Rove speaks the truth?

“A long Democratic battle doesn’t automatically help the Republicans. In fact, it hurts the Republicans in certain ways. Mr McCain becomes less interesting to the media. Stories about him move off page one and grow smaller. TV coverage becomes spotty and short. There are not yet big and deep and unbridgeable differences between the two Democrats and there is plenty of time to heal most wounds (except, perhaps among the young if Mrs Clinton were to win). Continuing to build a profile and lay the predicate for the short fall campaign against either Democrat becomes the challenge for Mr McCain while the Democrats battle it out.” — Karl Rove

Sens. Hillary Clinton and Barack Obama know this. Which is why most of the debates focus on the minutia (e.g. campaign strategies, traditional vs. non-traditional experience), and exaggerating how the Republicans have damaged this nation.

The fact that the DNC finally has a solid and agreed upon platform before going into primaries says a lot. And you see it in the coverage. Television news networks who play this as a “America’s Next Top President” enjoy the gridlock, because it provides all the tension, drama, and glitz of reality TV that they’ve wanted.

I saw this on Tuesday at our watch party. MSNBC and CNN both had a majority of clips that were not Huckabee/McCain, but rather Clinton/Obama. The networks aren’t going to desert something that has mobilized so many people to vote; it has already become a story they don’t have to sell.

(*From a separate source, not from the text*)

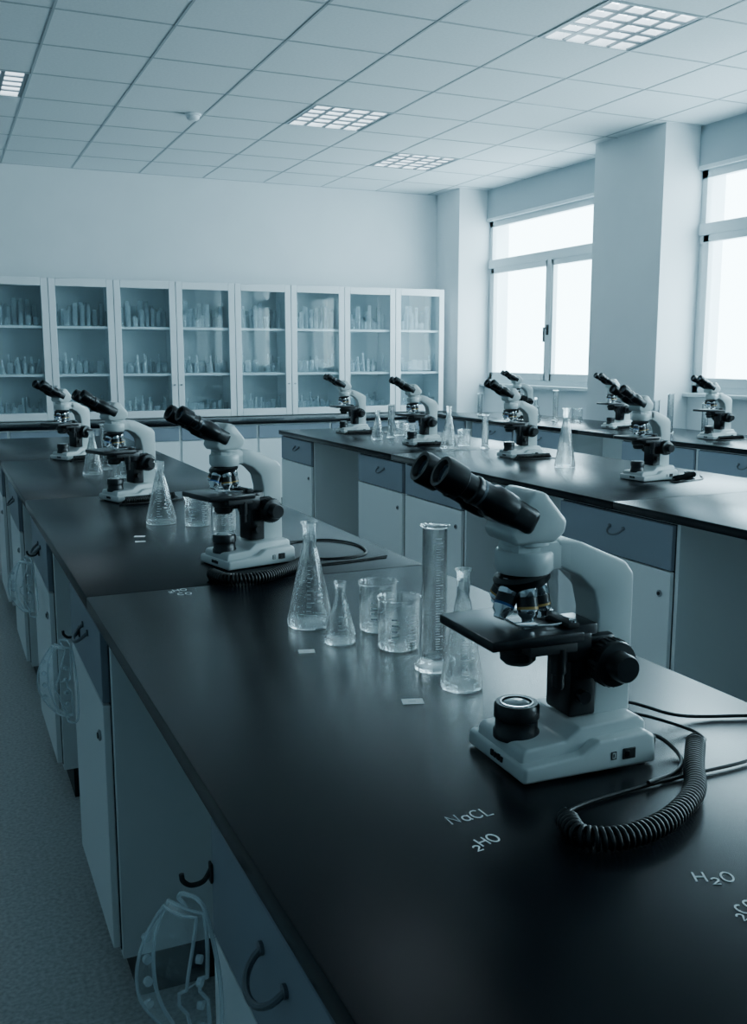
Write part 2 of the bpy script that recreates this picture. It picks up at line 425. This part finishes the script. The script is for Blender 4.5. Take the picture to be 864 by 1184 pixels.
# ------------------------------------------------------------------ microscope
AX = -0.075
def ry(a): return Matrix.Rotation(a, 4, 'Y')
parts = {}
b = MB()
b.prism([(-0.104, 0.004), (-0.100, 0.036), (-0.094, 0.041), (-0.035, 0.044), (-0.014, 0.060), (0.080, 0.063), (0.090, 0.055), (0.093, 0.004)], -0.060, 0.060, M_SCOPE, 0.004, seg=3)
b.prism([(-0.108, 0.002), (-0.105, 0.024), (-0.02, 0.028), (0.005, 0.044), (0.082, 0.047), (0.094, 0.040), (0.097, 0.002)], -0.077, 0.077, M_SCOPE, 0.005, seg=3)
for sx in (-0.085, 0.08):
    for sy in (-0.06, 0.06): b.cyl((sx, sy, 0.0), (sx, sy, 0.005), 0.009, m=M_BLACKM, seg=12)
b.box((0.042, -0.0785, 0.014), (0.062, -0.076, 0.029), M_BLACKM, 0.0008, seg=1)
b.box((0.045, -0.0793, 0.017), (0.052, -0.078, 0.026), M_BLACK, 0.0008, seg=1)
b.box((0.024, -0.0778, 0.016), (0.032, -0.0765, 0.027), M_BLACKM); b.box((0.0255, -0.0780, 0.0175), (0.0305, -0.0775, 0.0255), M_SCOPE)
b.box((0.0265, -0.0782, 0.019), (0.0285, -0.0779, 0.024), M_BLACKM)
# plain stand-in mark on the front face
for k, (wd, hh) in enumerate([(0.006, 0.008), (0.005, 0.007), (0.006, 0.008), (0.005, 0.007)]):
    y = 0.010-k*0.0085
    b.box((-0.1084, y-wd, 0.011), (-0.1060, y, 0.011+hh), M_BLACKM)
parts['base'] = b.mesh('base')
b = MB()
b.prism([(-0.035, 0.306), (0.00, 0.301), (0.074, 0.268), (0.086, 0.252), (0.087, 0.058), (0.026, 0.058), (0.030, 0.20), (0.022, 0.232), (0.000, 0.254), (-0.035, 0.270)], -0.028, 0.028, M_SCOPE, 0.0045, seg=3)
parts['arm'] = b.mesh('arm')
b = MB()
b.lathe([(0, 0.262), (0.035, 0.262), (0.039, 0.268), (0.039, 0.288), (0.036, 0.292), (0, 0.292)], M_SCOPE, (AX+0.006, 0, 0))
b.box((AX-0.02, -0.028, 0.266), (-0.01, 0.028, 0.304), M_SCOPE, 0.006)
b.lathe([(0, 0.290), (0.029, 0.290), (0.029, 0.298), (0.034, 0.300), (0.034, 0.312), (0, 0.312)], M_SCOPE, (AX+0.006, 0, 0))
b.prism([(-0.112, 0.318), (-0.104, 0.304), (-0.046, 0.304), (-0.030, 0.316), (-0.027, 0.332), (-0.060, 0.370), (-0.078, 0.373), (-0.088, 0.362)], -0.037, 0.037, M_SCOPE, 0.006, seg=3)
parts['head'] = b.mesh('head')
b = MB()
d = Vector((-math.cos(rad(29)), 0, math.sin(rad(29))))
R29 = ry(rad(29))
c0 = Vector((-0.100, 0, 0.344))
b.box(c0-Vector((0.030, 0.043, 0.018)), c0+Vector((0.030, 0.043, 0.018)), M_BLACK, 0.010, rot=R29, seg=3)
for s in (-1, 1):
    o0 = c0+d*0.010+Vector((0, s*0.030, 0)); q = Vector((0, 0, 1)).rotation_difference(d).to_matrix().to_4x4()
    b.lathe([(0, 0), (0.020, 0), (0.021, 0.012), (0.021, 0.03), (0.0175, 0.036), (0.0175, 0.056), (0.0185, 0.058), (0.0185, 0.062), (0.0165, 0.064), (0.0165, 0.078), (0.0205, 0.081), (0.0215, 0.106), (0.0200, 0.112), (0.0155, 0.112), (0.0130, 0.106), (0.0, 0.105)], M_BLACK, tuple(o0), seg=28, rot=q)
    b.cyl(o0+d*0.1052, o0+d*0.1058, 0.0105, m=M_DLENS, seg=20)
    b.lathe([(0.0176, 0.0500), (0.0179, 0.0500), (0.0179, 0.0535), (0.0176, 0.0535)], M_HANDLE, tuple(o0), seg=24, rot=q)
parts['eyepieces'] = b.mesh('eyepieces')
b = MB()
b.lathe([(0, 0.0), (0.028, 0.0), (0.037, 0.010), (0.038, 0.018), (0.034, 0.023), (0, 0.023)], M_BLACK, (AX+0.006, 0, 0.240), rot=ry(rad(-12)))
parts['nosepiece'] = b.mesh('nosepiece')
b = MB()
piv = Vector((AX+0.004, 0, 0.25))
for ang, tilt, L, ring in ((255, 14, 0.050, M_YEL), (200, 30, 0.050, M_BLUE), (310, 10, 0.046, M_YEL), (80, 18, 0.036, M_BLUE), (140, 24, 0.036, M_YEL)):
    a = rad(ang); off = Vector((math.cos(a), math.sin(a), 0))
    dd = (off*math.sin(rad(tilt))+Vector((0, 0, -math.cos(rad(tilt))))).normalized()
    p0 = piv+off*0.020; q = Vector((0, 0, 1)).rotation_difference(dd).to_matrix().to_4x4()
    b.lathe([(0, 0), (0.0145, 0), (0.0145, L*0.34), (0.0138, L*0.36)], M_CHROME, tuple(p0), 18, q)
    b.lathe([(0.0138, L*0.36), (0.0138, L*0.62)], M_BLACK, tuple(p0), 18, q)
    b.lathe([(0.0140, L*0.60), (0.0140, L*0.67)], ring, tuple(p0), 18, q)
    b.lathe([(0.0138, L*0.67), (0.0130, L*0.80), (0.0085, L*0.90), (0.0080, L), (0, L)], M_CHROME, tuple(p0), 18, q)
parts['objectives'] = b.mesh('objectives')
b = MB()
b.box((-0.155, -0.075, 0.181), (-0.022, 0.075, 0.195), M_BLACK, 0.003)
b.box((-0.035, -0.055, 0.148), (0.004, 0.055, 0.186), M_BLACK, 0.004)
b.box((-0.038, -0.060, 0.195), (-0.020, 0.070, 0.203), M_BLACKM, 0.002)
b.box((-0.10, -0.072, 0.168), (-0.03, -0.050, 0.181), M_BLACKM, 0.002)
b.cyl((-0.052, -0.062, 0.175), (-0.052, -0.062, 0.140), 0.011, m=M_BLACK, bev=0.001); b.cyl((-0.052, -0.062, 0.140), (-0.052, -0.062, 0.120), 0.008, m=M_BLACK, bev=0.001)
parts['stage'] = b.mesh('stage')
b = MB()
b.box((AX-0.013, -0.038, 0.1952), (AX+0.013, 0.038, 0.1965), M_LENS)
b.box((AX-0.013, -0.012, 0.1965), (AX+0.013, 0.010, 0.1970), M_DLENS)
b.tube([(-0.035, -0.045, 0.199), (-0.055, -0.048, 0.199), (-0.075, -0.042, 0.1985), (-0.095, -0.032, 0.198)], 0.0022, M_CHROME, 6)
b.box((-0.065, 0.034, 0.1955), (-0.035, 0.05, 0.200), M_CHROME, 0.001)
for yy in (-0.055, 0.0, 0.055): b.cyl((-0.028, yy, 0.203), (-0.028, yy, 0.206), 0.005, m=M_CHROME, seg=12)
parts['slide_holder'] = b.mesh('slide_holder')
b = MB()
b.lathe([(0, 0.138), (0.018, 0.138), (0.024, 0.144), (0.024, 0.156), (0.030, 0.158), (0.030, 0.170), (0.024, 0.172), (0.024, 0.183), (0, 0.183)], M_BLACK, (AX, 0, 0))
b.box((AX, -0.016, 0.148), (-0.0, 0.016, 0.168), M_BLACK, 0.003)
parts['condenser'] = b.mesh('condenser')
b = MB()
b.lathe([(0, 0.036), (0.031, 0.036), (0.031, 0.045), (0.0285, 0.048), (0.0285, 0.062), (0.0305, 0.064), (0.0305, 0.080), (0.028, 0.084), (0.023, 0.084), (0.021, 0.081), (0, 0.081)], M_BLACK, (AX, 0, 0))
b.lathe([(0, 0.0855), (0.012, 0.085), (0.0195, 0.0815)], M_LENS, (AX, 0, 0)); b.lathe([(0.020, 0.0845), (0.0225, 0.0848), (0.0225, 0.082)], M_CHROME, (AX, 0, 0))
parts['illuminator'] = b.mesh('illuminator')
b = MB()
b.box((-0.012, -0.030, 0.062), (0.030, 0.030, 0.190), M_BLACK, 0.004)
b.box((-0.006, -0.038, 0.112), (0.056, 0.038, 0.176), M_BLACK, 0.010)
KX, KZ = 0.034, 0.142
for s in (-1, 1):
    q = Matrix.Rotation(rad(90*s), 4, 'X')
    b.lathe([(0.014, 0.03), (0.022, 0.036), (0.029, 0.042), (0.0315, 0.046), (0.0315, 0.064), (0.030, 0.068), (0.020, 0.070), (0.019, 0.072), (0.019, 0.088), (0.017, 0.092), (0, 0.092)], M_BLACK, (KX, 0, KZ), 28, q)
    for k in range(28):
        a = 2*math.pi*k/28
        cx, cz = KX+0.0316*math.cos(a), KZ+0.0316*math.sin(a); ya, yb = sorted((-s*0.063, -s*0.047))
        b.box((cx-0.0009, ya, cz-0.0009), (cx+0.0009, yb, cz+0.0009), M_BLACKM)
b.cyl((0.005, -0.030, 0.092), (0.005, -0.042, 0.092), 0.009, m=M_BLACK)
parts['focus_knobs'] = b.mesh('focus_knobs')
# cords (local)
CR, CWR = 0.0112, 0.0028
def cord_mesh(smooth_a, coil, smooth_b, fine=True):
    b = MB()
    if smooth_a: b.tube(smooth_path(smooth_a, 10), 0.0026, M_RUB, 8)
    if coil: b.tube(coil_path(coil, CR, 0.0066, 12 if fine else 8), CWR, M_RUB, 6 if fine else 4)
    if smooth_b: b.tube(smooth_path(smooth_b, 10), 0.0026, M_RUB, 8)
    return b.mesh('power_cord', ang=80)
K = 0.0143
cordA = cord_mesh([(0.095, -0.03, 0.018), (0.125, -0.035, 0.012), (0.140, -0.07, 0.004), (0.130, -0.105, 0.006), (0.110, -0.115, K)],
                  [(0.110, -0.115, K), (0.05, -0.118, K), (-0.03, -0.112, K), (-0.09, -0.105, K)],
                  [(-0.09, -0.105, K), (-0.105, -0.100, 0.003), (-0.115, -0.13, 0.003), (0.0, -0.15, 0.003), (0.16, -0.14, 0.003), (0.24, -0.05, 0.003)], False)
cordB = cord_mesh([(0.095, -0.03, 0.018), (0.135, -0.035, 0.006), (0.16, -0.02, 0.004), (0.18, -0.03, K)],
                  [(0.18, -0.03, K), (0.21, -0.055, K), (0.16, -0.075, K), (0.12, -0.10, K), (0.02, -0.13, K)],
                  [(0.02, -0.13, K), (0.0, -0.13, 0.003), (0.08, -0.15, 0.003), (0.20, -0.12, 0.003), (0.28, -0.03, 0.003)], False)
def scope(x, y, rz, cord, z=0.90):
    e = empty('microscope', (x, y, z+0.0002), rz)
    for k, me in parts.items(): obj(k, me, e)
    if cord: obj('power_cord', cord, e)
    return e
SX, SY, SR = 0.757, 1.058, rad(-2)
s1 = scope(SX, SY, SR, None)
# foreground cord in bench coordinates
def loc1(pts):
    inv = (Matrix.Translation((SX, SY, 0.9002)) @ Matrix.Rotation(SR, 4, 'Z')).inverted()
    return [tuple(inv @ Vector(p)) for p in pts]
Z = 0.9035; ZK = 0.9145
b = MB()
b.tube(smooth_path(loc1([(0.846, 1.09, 0.925), (0.90, 1.085, 0.925), (0.965, 1.05, Z+.002), (0.965, 1.01, Z), (0.925, 0.985, ZK)]), 10), 0.0026, M_RUB)
b.tube(coil_path(loc1([(0.925, 0.985, ZK), (0.868, 0.925, ZK), (0.8127, 0.864, ZK), (0.735, 0.820, ZK), (0.6620, 0.808, ZK), (0.622, 0.8285, ZK), (0.630, 0.8698, ZK)]), CR, 0.0072, 14), CWR, M_RUB, 7)
b.tube(smooth_path(loc1([(0.630, 0.8698, ZK), (0.642, 0.892, Z+.003), (0.69, 0.912, Z), (0.796, 0.922, Z), (0.88, 0.925, Z), (0.963, 0.928, Z), (1.05, 0.95, Z), (1.10, 0.97, Z)]), 10), 0.0026, M_RUB)
b.tube(smooth_path(loc1([(0.852, 1.02, 0.92), (0.885, 1.018, 0.918), (0.895, 0.99, 0.906), (0.875, 0.955, Z), (0.84, 0.935, Z), (0.79, 0.92, Z+.004)]), 10), 0.0032, M_RUB)
b.tube(smooth_path(loc1([(0.846, 1.11, 0.925), (0.91, 1.12, 0.93), (0.99, 1.09, Z+0.003), (1.0875, 1.054, Z), (1.13, 1.03, Z), (1.148, 1.02, Z-.002), (1.152, 1.00, 0.85), (1.155, 0.98, 0.6)]), 10), 0.0028, M_RUB)
b.box((0.094, -0.050, 0.012), (0.118, -0.034, 0.026), M_BLACKM, 0.003)
obj('power_cord', b.mesh('power_cord', ang=80), s1)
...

What this means in terms of the “storyline” of the nomination bids, is McCain might engender more desperate tactics to attract news attention. However, Rove is right when he says that the young Dems will feel extremely wounded if Clinton secures the nomination. On an apathetic, semi-rural college campus of 12,000+, I’ve seen more people interested in elections than in the past. I’ve also heard from a lot of people who felt betrayed by the 2004 election, that if Clinton secures the DNC bid, they’re jumping ship to McCain.

Karl Rove’s resumé suggests that he knows what he’s talking about, and is more right than progressives would like to admit.